Development of a novel cement-based grout with enhanced thermal and sealing performance for borehole heat exchangers

Abstract

Filling a borehole with proper grout is important for maintaining the safety and performance of borehole heat exchangers (BHEs). The current grouts have problems of large shrinkage and low thermal conductivity, which may restrain BHE efficiency and pose safety risks. To address this, this study explores solutions to enhance the thermal and sealing performance of cement-based grout, specifically for BHE applications. A novel grout, composed of ordinary Portland cement (OPC)-calcium sulfoaluminate (CSA) cement-gypsum ternary system and graphite, was developed and thoroughly examined. The developed grout exhibited good flowability and volumetric stability, meeting the required compressive strength in one day.
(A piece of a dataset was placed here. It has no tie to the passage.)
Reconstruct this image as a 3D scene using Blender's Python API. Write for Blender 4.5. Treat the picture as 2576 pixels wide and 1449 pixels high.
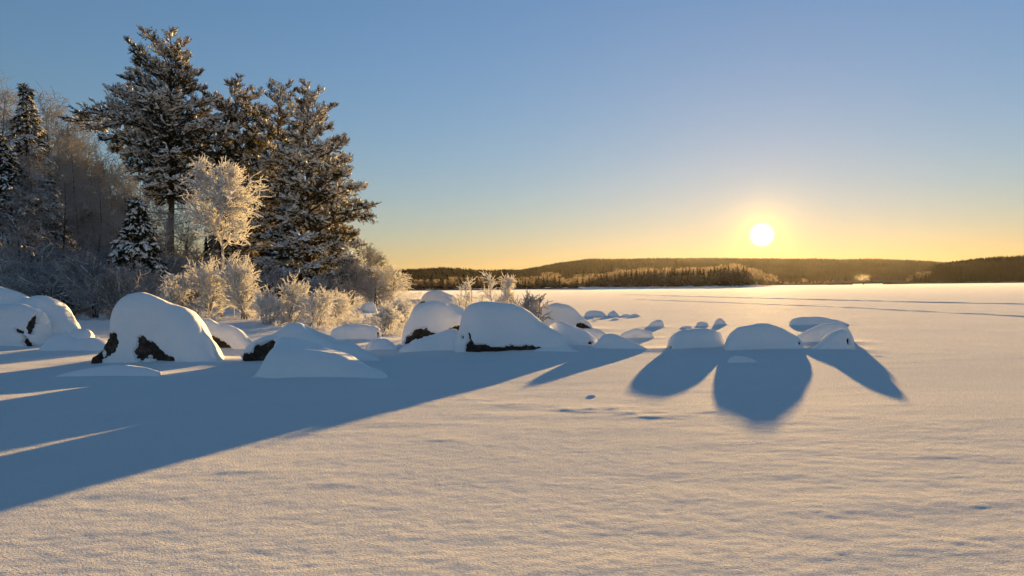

It displayed high thermal conductivity, ranging from 1.606 to 2.504 W/mK at oven-dry conditions and 2.173 to 3.532 W/mK at saturated conditions. At last, numerical modeling was conducted to compare the thermal performance of boreholes using the novel grout developed in this study and a conventional grout. Numerical models prove that using developed grout can improve the thermal performance of boreholes and decrease the borehole resistance, thus lessening the required borehole length, further reducing the costs and carbon emissions of borehole construction. Overall, the developed grouts showcased enhanced thermal and sealing performance. They can be applied in BHE systems not only to enhance operational efficiency and safety, but also to reduce costs and carbon footprints.